Thursday, November 27, 2014

Nehru and Theosophy


On a visit to the Nehru Memorial Museum and Library in New Delhi, Ian Smith was surprised to see the reference to Jawaharlal Nehru’s involvement with Theosophy.


One thing I hadn’t known was that the young Nehru had links for a time with the esoteric philosophy of Theosophy, popularised by Helena Blavatsky in the late 19th century.  His boyhood tutor Ferdinand T. Brooks got him interested in it and he was initiated into the Theosophical Society at the age of 13 by the versatile Annie Besant, a friend of the family who wasn’t just a Theosophist but also a writer, socialist, women’s rights activist, supporter of home-rule for Ireland and India, and member (and later president) of the Indian National Congress.  Here’s a wall-display that’s dedicated to her.

Nehru’s involvement with Theosophy is covered in Michael Gomes’ “Nehru Theosophical Tutor” published in Theosophical History, vol. 7, no. 3, July 1998. It looks at the career of his tutor, F.T. Brooks, who influenced his interest in Theosophy.

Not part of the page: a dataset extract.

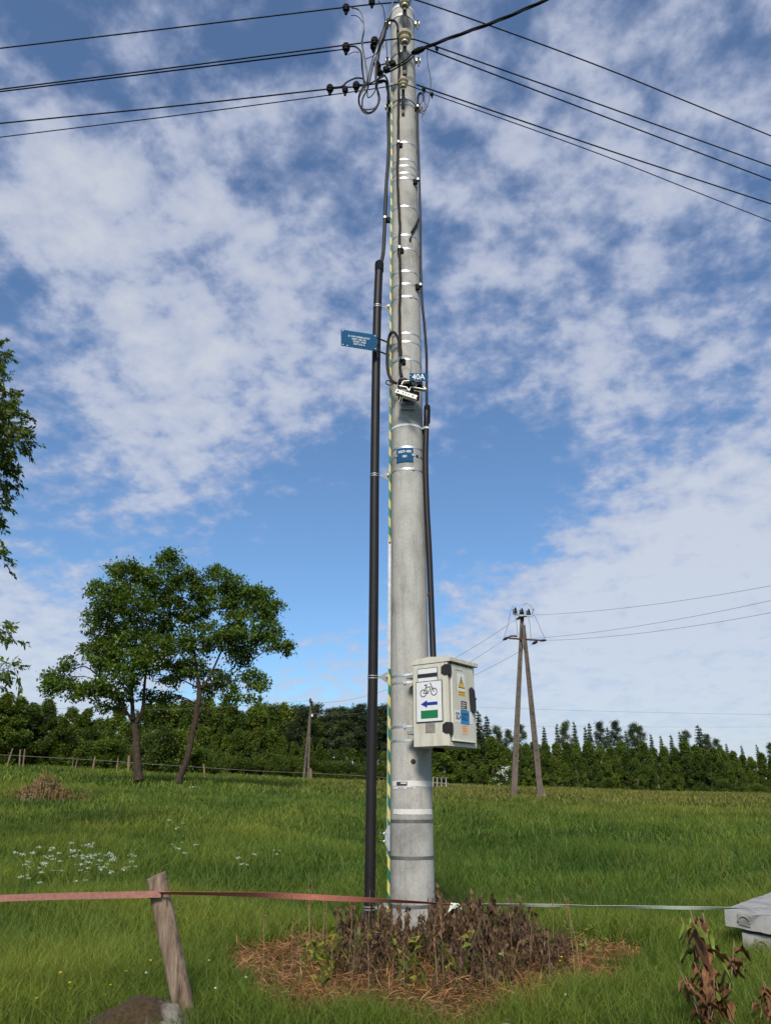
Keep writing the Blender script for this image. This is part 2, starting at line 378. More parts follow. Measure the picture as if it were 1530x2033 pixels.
def unit(v): return v / np.maximum(np.linalg.norm(v, axis=-1, keepdims=True), 1e-9)
def leaf_quads(rng, P, size, aspect=.55, up=.5, dirs=None, jit=.3, var=.25, tone=None):
    """P: (n,3) leaf attachment points. Diamond leaves."""
    n = len(P); a = rng.normal(size=(n, 3)) if dirs is None else dirs + rng.normal(size=(n, 3)) * jit
    a = unit(a); nr = rng.normal(size=(n, 3)); nr[:, 2] += up * 2; b = unit(np.cross(nr, a)); c = unit(np.cross(a, b))
    Ls = size * (1 + rng.uniform(-.35, .35, (n, 1))); W = Ls * aspect
    v0 = P; v1 = P + a * Ls * .45 + b * W * .5 + c * Ls * .08; v2 = P + a * Ls - c * Ls * .12; v3 = P + a * Ls * .45 - b * W * .5 + c * Ls * .08
    V = np.stack([v0, v1, v2, v3], 1).reshape(-1, 3); q = np.arange(n * 4).reshape(n, 4)
    br = 1 + rng.uniform(-var, var, (n, 1)); hue = rng.uniform(-.12, .12, (n, 1))
    col = np.concatenate([br * (1 + hue), br, br * (1 - hue)], 1)
    if tone is not None: col = col * tone
    return V, q, np.repeat(col, 4, 0)

def sstep(a, b, x): t = np.clip((x - a) / (b - a), 0, 1); return t * t * (3 - 2 * t)
def gz(x, y):
    x = np.asarray(x, float); y = np.asarray(y, float)
    a = np.clip(x / np.maximum(y, 3.0), -.9, .9); e = .0187 - .0404 * a + .0193 * a * a; crest = 1.6 + 70 * e
    base = .50 - .13 * np.clip(4.2 - y, 0, 4)
    s = (np.sqrt((y - 8.0) ** 2 + 6) + (y - 8.0)) / 2 / 62
    s = np.where(s > 0.9, 1 - .1 * np.exp(-np.minimum((s - .9) / .1, 50)), s)
    h = base + (crest - base) * s - .015 * np.clip(y - 75, 0, 150)
    amp = sstep(2, 12, y) * (1 - sstep(60, 90, y))
    h = h + amp * (.05 * np.sin(x * .45 + 1.1) * np.sin(y * .31) + .03 * np.sin(x * 1.1 + y * .7)) + .012 * np.sin(x * 3.1) * np.sin(y * 2.7)
    return h
def gzf(x, y): return float(gz(x, y))
def ghit(px, py, y0=3.0):
    d = ray(px, py); y = y0
    while y < 75:
        p = Vector((0, 0, CAMZ)) + d * (y / d.y)
        if p.z <= gzf(p.x, p.y): return Vector((p.x, p.y, gzf(p.x, p.y)))
        y += .02 + y * .002
    p = Vector((0, 0, CAMZ)) + d * (68 / d.y); return Vector((p.x, p.y, gzf(p.x, p.y)))
ELL = [(-.55, 5.9, .52, .66), (-.05, 5.25, .72, .78), (.25, 4.95, .62, .62), (.7, 5.6, .7, .75), (1.42, 6.0, .36, .40), (.1, 6.4, .75, .45), (1.1, 5.55, .45, .35)]
def dead(x, y):
    d = np.full(np.shape(x), -1e9)
    wob = .12 * np.sin(x * 9 + y * 4) + .1 * np.sin(y * 11 - x * 5) + .06 * np.sin(x * 23 + y * 17)
    for (cx, cy, rx, ry) in ELL: d = np.maximum(d, 1 - np.sqrt(((x - cx) / rx) ** 2 + ((y - cy) / ry) ** 2))
    return sstep(-.12, .16, d + wob)

# ------------------------------------------------------------------ ground
def ground():
    nx, ny = 240, 300
    u = np.linspace(-1, 1, nx); X = np.sinh(u * 6.2) / np.sinh(6.2) * 4000
    v = np.linspace(0, 1, ny); Y = -40 + 40 * np.minimum(v / .08, 1) + np.where(v > .08, (np.exp((v - .08) / .92 * 7.4) - 1) / (np.exp(7.4) - 1) * 5000, 0)
    gx, gy = np.meshgrid(X, Y); Z = gz(gx, gy)
    V = np.stack([gx, gy, Z], -1).reshape(-1, 3)
    i = np.arange(nx - 1)[None, :] + np.arange(ny - 1)[:, None] * nx; i = i.ravel()
    q = np.stack([i, i + 1, i + nx + 1, i + nx], 1)
    dd = dead(V[:, 0], V[:, 1]); col = np.stack([dd, dd, dd], 1)
    m, t, b, o = mat('meadow_soil')
    n = tnoise(t, .35, 6, .6); n2 = tnoise(t, 8, 6, .7)
    c = ramp(t, n, [(.3, (.028, .055, .010)), (.7, (.050, .075, .014))])
    c = mixc(t, .6, c, ramp(t, n2, [(.3, .45), (.7, 1.1)]), 'MULTIPLY')
    a = tn(t, 'ShaderNodeAttribute'); a.attribute_name = 'Col'
    c = mixc(t, a.outputs['Color'], c, ramp(t, n2, [(.3, (.06, .034, .02)), (.7, (.17, .095, .05))]))
    t.links.new(c, b.inputs['Base Color']); b.inputs['Roughness'].default_value = 1; b.inputs['Specular IOR Level'].default_value = 0
    me = npmesh('ground', V, q, None, m, col); me.polygons.foreach_set('use_smooth', [True] * len(me.polygons))
    o = place(me, 'ground', None, (0, 0, 0)); tag(o, kind='structure')
ground()

def blades(rng, x, y, h, wd, lean, col):
    n = len(x); z = gz(x, y) - .01; th = rng.uniform(0, 2 * np.pi, n); ph = rng.uniform(0, 2 * np.pi, n)
    s = np.stack([np.cos(th), np.sin(th), np.zeros(n)], 1) * (wd / 2)[:, None]
    l = np.stack([np.cos(ph), np.sin(ph), np.zeros(n)], 1) * (h * lean)[:, None]
    B = np.stack([x, y, z], 1); up = np.zeros((n, 3)); up[:, 2] = h
    m1 = B + up * .55 + l * .35; tip = B + up * (1 - .25 * lean)[:, None] + l
    V = np.stack([B - s, B + s, m1 + s * .8, m1 - s * .8, tip], 1).reshape(-1, 3); k = np.arange(n)[:, None] * 5
    q = k + np.array([0, 1, 2, 3]); t = k + np.array([3, 2, 4])
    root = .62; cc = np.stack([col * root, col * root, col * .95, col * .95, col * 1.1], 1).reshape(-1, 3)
    return V, q, t, cc
def grass():
    rng = np.random.default_rng(4)
    zones = [(1.5, 4.0, 16000, .13, .0052, .75), (4.0, 6.2, 125000, .145, .0042, .62), (6.2, 9.0, 120000, .15, .0056, .64), (9, 16, 115000, .17, .0090, .64), (16, 34, 105000, .20, .020, .66), (34, 84, 90000, .22, .046, .68)]
    parts = []; off = 0
    for (y0, y1, n, h0, w0, k) in zones:
        yy = np.sqrt(rng.uniform(y0 * y0, y1 * y1, n)); xx = rng.uniform(-k, k, n) * yy
        if y0 < 16:   # tussocks
            tn_ = n // 26; ty = rng.integers(0, n, tn_); pick = rng.integers(0, tn_, n // 2)
            xx[:n // 2] = xx[ty[pick]] + rng.normal(size=n // 2) * .035 * (1 + y0 * .1); yy[:n // 2] = yy[ty[pick]] + rng.normal(size=n // 2) * .035 * (1 + y0 * .1)
        dd = dead(xx, yy); keep = rng.uniform(size=n) < 1 - .35 * dd
        # bare strip right at the pole foot
        pr = np.hypot(xx - .21, yy - 6.65); keep &= pr > .2
        xx, yy, dd = xx[keep], yy[keep], dd[keep]; m = len(xx)
        patch = .5 + .5 * np.sin(xx * 1.3 + 2 * np.sin(yy * .9)) * np.sin(yy * .8 + 1.7 * np.sin(xx * .7)); p2 = .5 + .5 * np.sin(xx * .23 + 1.3 * np.sin(yy * .17)) * np.cos(yy * .21)
        h = h0 * (.55 + .9 * rng.uniform(size=m)) * (.72 + .6 * patch); lean = rng.uniform(.15, .95, m)
        isd = rng.uniform(size=m) < dd * .97
        h = np.where(isd, h * .55, h); lean = np.where(isd, lean + 1.1, lean)
        col = np.ones((m, 3)) * (.55 + .42 * patch[:, None] + .22 * p2[:, None] + rng.uniform(-.32, .42, (m, 1)))
        col[:, 0] *= 1 + .32 * (patch - .5) + .25 * (p2 - .5) + rng.uniform(-.1, .15, m); col[:, 2] *= 1 + rng.uniform(-.2, .4, m)
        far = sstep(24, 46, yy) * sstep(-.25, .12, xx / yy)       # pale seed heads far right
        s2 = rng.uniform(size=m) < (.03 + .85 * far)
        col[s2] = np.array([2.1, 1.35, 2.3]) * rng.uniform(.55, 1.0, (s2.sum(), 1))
        straw = np.array([2.5, .90, 2.6]) * rng.uniform(.45, 1.15, (m, 1)); straw[:, 0] *= rng.uniform(.8, 1.2, m)
        col = np.where(isd[:, None], straw, col)
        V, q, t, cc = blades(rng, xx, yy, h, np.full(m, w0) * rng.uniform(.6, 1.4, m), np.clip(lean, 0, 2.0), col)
        parts.append((V, q + off, t + off, cc)); off += len(V)
    for (y0, y1, n, h0, w0, kind) in ((3.8, 9, 5200, .24, .0034, 0), (9, 30, 7000, .36, .0075, 0), (3.6, 10, 6500, .05, .020, 1), (10, 22, 3500, .07, .035, 1)):
        yy = np.sqrt(rng.uniform(y0 * y0, y1 * y1, n)); xx = rng.uniform(-.64, .64, n) * yy
        cl = np.sin(xx * 1.9 + 1.3) * np.sin(yy * 1.3 + xx) + .5 * np.sin(xx * .6 + yy * .5); kk = (rng.uniform(size=n) < (.35 + .45 * cl)) & (dead(xx, yy) < .2) & (np.hypot(xx - .21, yy - 6.65) > .2); xx, yy = xx[kk], yy[kk]; m = len(xx)
        col = np.array([1.7, 1.25, 1.8]) * rng.uniform(.55, 1.1, (m, 1)) if kind == 0 else np.array([.75, .88, .9]) * rng.uniform(.5, 1.15, (m, 1))
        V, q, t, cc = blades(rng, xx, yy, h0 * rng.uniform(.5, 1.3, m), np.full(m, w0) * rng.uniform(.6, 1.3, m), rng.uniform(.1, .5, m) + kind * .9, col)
        parts.append((V, q + off, t + off, cc)); off += len(V)
    V = np.concatenate([p[0] for p in parts]); q = np.concatenate([p[1] for p in parts]); t = np.concatenate([p[2] for p in parts]); c = np.concatenate([p[3] for p in parts])
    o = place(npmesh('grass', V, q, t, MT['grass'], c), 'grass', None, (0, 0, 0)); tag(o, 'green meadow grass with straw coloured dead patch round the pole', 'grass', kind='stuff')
grass()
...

Of his time among the Theosophists, Nehru writes in his Autobiography:

I have a fairly strong impression that during these theosophical days of mine I developed the flat and insipid look which sometimes denotes piety and which is (or was) often to be seen among theosophist men and women. I was smug, with a feeling of being one-of-the-elect, and altogether I must have been a thoroughly undesirable companion for any boy or girl of my age.